▸ **Exercise task**: Begin with the first line of the entries below and reproduce each line exactly, ending with the line that holds "# deepen the".

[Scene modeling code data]
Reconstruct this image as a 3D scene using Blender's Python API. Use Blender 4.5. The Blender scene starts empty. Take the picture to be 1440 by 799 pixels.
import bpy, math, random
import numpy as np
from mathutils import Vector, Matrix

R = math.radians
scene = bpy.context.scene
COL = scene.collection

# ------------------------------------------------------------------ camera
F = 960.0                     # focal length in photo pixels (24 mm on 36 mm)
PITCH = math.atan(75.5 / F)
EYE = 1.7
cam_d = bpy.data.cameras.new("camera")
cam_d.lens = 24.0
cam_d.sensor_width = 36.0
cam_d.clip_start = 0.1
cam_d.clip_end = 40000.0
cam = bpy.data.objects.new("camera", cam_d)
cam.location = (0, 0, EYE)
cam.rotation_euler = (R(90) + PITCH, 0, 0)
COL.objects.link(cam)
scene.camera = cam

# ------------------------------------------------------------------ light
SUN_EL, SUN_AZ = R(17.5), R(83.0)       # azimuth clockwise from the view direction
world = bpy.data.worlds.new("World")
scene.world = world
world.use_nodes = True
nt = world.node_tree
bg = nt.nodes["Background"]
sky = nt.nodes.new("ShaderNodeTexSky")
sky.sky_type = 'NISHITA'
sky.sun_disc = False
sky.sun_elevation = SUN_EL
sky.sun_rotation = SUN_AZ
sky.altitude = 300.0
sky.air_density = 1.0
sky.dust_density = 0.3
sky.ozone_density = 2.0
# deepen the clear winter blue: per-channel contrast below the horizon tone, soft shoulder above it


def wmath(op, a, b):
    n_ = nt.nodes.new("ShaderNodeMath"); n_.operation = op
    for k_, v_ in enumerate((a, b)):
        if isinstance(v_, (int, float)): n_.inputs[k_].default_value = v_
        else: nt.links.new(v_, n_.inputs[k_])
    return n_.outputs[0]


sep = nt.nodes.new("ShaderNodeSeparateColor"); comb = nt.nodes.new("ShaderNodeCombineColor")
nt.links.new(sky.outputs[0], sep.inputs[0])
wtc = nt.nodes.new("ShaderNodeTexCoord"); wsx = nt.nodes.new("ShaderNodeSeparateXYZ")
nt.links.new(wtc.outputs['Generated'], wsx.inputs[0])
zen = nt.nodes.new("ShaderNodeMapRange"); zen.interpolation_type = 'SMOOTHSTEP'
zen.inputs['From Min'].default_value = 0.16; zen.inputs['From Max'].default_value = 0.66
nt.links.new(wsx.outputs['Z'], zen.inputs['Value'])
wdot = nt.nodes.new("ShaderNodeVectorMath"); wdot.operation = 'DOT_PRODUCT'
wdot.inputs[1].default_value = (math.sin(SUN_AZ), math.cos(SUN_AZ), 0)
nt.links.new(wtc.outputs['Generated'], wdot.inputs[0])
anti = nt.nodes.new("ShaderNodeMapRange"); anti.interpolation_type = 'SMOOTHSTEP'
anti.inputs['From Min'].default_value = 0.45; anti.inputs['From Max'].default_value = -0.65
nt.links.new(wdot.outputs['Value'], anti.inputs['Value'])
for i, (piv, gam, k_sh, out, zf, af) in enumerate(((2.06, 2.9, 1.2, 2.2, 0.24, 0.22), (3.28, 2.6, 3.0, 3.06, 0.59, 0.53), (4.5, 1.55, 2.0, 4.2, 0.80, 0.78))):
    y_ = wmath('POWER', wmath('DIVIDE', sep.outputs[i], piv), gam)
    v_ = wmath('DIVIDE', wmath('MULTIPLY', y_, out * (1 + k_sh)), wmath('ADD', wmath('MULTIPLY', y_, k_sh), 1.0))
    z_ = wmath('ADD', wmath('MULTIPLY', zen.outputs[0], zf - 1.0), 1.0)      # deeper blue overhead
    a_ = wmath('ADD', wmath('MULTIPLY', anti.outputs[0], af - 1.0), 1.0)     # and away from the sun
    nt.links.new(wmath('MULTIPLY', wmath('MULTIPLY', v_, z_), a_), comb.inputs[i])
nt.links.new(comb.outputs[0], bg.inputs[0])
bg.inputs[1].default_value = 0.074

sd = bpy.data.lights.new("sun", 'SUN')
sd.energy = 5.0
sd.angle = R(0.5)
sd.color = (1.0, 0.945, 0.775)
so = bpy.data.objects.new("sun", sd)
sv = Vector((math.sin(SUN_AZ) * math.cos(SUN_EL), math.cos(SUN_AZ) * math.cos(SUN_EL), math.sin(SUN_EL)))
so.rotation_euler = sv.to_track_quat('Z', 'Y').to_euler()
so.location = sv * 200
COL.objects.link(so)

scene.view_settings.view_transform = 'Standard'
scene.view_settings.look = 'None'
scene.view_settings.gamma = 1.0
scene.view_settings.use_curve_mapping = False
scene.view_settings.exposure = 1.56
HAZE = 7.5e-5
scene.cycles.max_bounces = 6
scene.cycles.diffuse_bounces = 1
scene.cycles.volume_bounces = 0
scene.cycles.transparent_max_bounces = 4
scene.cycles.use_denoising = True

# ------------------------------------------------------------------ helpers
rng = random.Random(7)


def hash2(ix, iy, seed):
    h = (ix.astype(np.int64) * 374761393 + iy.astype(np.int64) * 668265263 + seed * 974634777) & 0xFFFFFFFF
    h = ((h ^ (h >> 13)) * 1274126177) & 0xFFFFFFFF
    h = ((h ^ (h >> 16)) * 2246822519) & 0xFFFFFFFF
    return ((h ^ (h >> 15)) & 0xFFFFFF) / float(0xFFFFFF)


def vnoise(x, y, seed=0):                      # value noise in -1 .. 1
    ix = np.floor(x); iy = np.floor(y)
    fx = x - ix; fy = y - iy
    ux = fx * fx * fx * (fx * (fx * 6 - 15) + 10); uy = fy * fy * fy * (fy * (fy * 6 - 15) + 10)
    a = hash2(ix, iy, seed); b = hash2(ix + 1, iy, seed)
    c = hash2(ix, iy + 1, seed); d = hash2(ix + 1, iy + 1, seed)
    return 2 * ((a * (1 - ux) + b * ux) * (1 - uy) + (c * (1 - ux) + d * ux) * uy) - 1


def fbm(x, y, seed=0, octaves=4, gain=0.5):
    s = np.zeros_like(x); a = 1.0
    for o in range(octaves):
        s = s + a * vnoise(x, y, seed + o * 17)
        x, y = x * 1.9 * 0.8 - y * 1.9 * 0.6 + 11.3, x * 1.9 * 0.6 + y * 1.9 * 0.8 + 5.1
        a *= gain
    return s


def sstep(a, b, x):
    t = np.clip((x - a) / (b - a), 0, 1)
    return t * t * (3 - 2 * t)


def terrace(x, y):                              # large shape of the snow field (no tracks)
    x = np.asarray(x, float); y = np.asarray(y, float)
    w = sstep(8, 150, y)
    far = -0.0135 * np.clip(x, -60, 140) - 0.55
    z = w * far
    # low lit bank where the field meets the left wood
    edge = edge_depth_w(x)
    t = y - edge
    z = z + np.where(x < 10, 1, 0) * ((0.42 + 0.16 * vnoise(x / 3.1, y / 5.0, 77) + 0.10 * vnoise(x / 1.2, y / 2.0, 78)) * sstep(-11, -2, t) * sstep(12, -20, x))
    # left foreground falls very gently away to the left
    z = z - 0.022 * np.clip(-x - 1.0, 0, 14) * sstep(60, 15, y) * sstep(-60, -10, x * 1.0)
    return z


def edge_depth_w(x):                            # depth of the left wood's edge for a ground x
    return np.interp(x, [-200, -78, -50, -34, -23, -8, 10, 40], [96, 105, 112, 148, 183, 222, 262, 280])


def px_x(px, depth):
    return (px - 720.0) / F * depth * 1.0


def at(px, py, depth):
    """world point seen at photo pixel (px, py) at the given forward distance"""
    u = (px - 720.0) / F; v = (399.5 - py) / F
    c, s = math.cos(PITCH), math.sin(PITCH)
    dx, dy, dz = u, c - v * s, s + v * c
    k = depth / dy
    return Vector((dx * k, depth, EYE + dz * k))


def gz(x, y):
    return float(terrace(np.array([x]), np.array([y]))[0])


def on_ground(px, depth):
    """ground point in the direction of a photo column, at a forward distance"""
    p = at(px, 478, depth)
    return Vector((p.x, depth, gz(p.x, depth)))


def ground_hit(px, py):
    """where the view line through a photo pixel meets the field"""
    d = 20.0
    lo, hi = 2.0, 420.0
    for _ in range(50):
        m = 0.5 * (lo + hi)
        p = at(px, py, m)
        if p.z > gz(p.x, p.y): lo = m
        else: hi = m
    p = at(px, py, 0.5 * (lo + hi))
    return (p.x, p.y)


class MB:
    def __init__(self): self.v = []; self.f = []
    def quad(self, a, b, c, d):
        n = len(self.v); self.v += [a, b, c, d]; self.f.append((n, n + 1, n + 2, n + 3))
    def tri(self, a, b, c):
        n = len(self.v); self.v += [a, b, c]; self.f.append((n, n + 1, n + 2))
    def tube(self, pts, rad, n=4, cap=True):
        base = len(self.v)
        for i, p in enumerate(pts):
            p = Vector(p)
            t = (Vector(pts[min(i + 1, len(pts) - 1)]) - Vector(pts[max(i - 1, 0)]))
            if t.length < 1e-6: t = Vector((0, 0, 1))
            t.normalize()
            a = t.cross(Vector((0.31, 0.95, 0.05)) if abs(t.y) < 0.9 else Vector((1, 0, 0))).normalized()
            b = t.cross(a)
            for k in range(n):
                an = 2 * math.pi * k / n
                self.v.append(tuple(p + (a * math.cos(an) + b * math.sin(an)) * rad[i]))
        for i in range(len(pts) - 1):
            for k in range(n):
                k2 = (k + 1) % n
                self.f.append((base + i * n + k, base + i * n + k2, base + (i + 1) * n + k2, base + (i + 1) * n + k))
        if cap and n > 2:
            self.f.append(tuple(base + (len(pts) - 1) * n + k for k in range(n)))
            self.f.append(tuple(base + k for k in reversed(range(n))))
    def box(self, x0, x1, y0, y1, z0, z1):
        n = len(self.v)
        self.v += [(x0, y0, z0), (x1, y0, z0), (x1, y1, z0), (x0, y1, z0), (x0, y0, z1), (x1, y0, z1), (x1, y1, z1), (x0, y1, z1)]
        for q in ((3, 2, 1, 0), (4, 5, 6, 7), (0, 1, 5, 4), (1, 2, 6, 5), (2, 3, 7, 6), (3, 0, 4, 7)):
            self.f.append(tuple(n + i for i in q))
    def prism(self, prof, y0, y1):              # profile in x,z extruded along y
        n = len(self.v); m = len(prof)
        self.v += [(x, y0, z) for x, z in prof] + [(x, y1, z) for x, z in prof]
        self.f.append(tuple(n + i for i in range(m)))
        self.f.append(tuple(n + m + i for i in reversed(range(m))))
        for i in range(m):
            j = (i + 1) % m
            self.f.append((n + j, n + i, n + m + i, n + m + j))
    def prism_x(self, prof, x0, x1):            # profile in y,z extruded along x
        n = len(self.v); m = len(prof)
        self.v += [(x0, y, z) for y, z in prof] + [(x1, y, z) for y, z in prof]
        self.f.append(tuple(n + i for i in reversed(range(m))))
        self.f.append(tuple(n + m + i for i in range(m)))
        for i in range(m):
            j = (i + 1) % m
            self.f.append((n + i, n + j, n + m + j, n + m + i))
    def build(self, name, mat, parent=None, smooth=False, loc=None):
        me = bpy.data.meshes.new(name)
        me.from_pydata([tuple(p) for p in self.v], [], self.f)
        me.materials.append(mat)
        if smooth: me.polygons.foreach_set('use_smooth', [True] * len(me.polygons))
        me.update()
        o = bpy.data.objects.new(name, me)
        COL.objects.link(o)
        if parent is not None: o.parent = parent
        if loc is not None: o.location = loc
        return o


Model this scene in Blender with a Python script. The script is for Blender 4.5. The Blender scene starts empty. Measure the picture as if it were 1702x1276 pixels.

▸ **Full solution**:
Reconstruct this image as a 3D scene using Blender's Python API. Use Blender 4.5. The Blender scene starts empty. Take the picture to be 1440 by 799 pixels.
import bpy, math, random
import numpy as np
from mathutils import Vector, Matrix

R = math.radians
scene = bpy.context.scene
COL = scene.collection

# ------------------------------------------------------------------ camera
F = 960.0                     # focal length in photo pixels (24 mm on 36 mm)
PITCH = math.atan(75.5 / F)
EYE = 1.7
cam_d = bpy.data.cameras.new("camera")
cam_d.lens = 24.0
cam_d.sensor_width = 36.0
cam_d.clip_start = 0.1
cam_d.clip_end = 40000.0
cam = bpy.data.objects.new("camera", cam_d)
cam.location = (0, 0, EYE)
cam.rotation_euler = (R(90) + PITCH, 0, 0)
COL.objects.link(cam)
scene.camera = cam

# ------------------------------------------------------------------ light
SUN_EL, SUN_AZ = R(17.5), R(83.0)       # azimuth clockwise from the view direction
world = bpy.data.worlds.new("World")
scene.world = world
world.use_nodes = True
nt = world.node_tree
bg = nt.nodes["Background"]
sky = nt.nodes.new("ShaderNodeTexSky")
sky.sky_type = 'NISHITA'
sky.sun_disc = False
sky.sun_elevation = SUN_EL
sky.sun_rotation = SUN_AZ
sky.altitude = 300.0
sky.air_density = 1.0
sky.dust_density = 0.3
sky.ozone_density = 2.0
# deepen the clear winter blue: per-channel contrast below the horizon tone, soft shoulder above it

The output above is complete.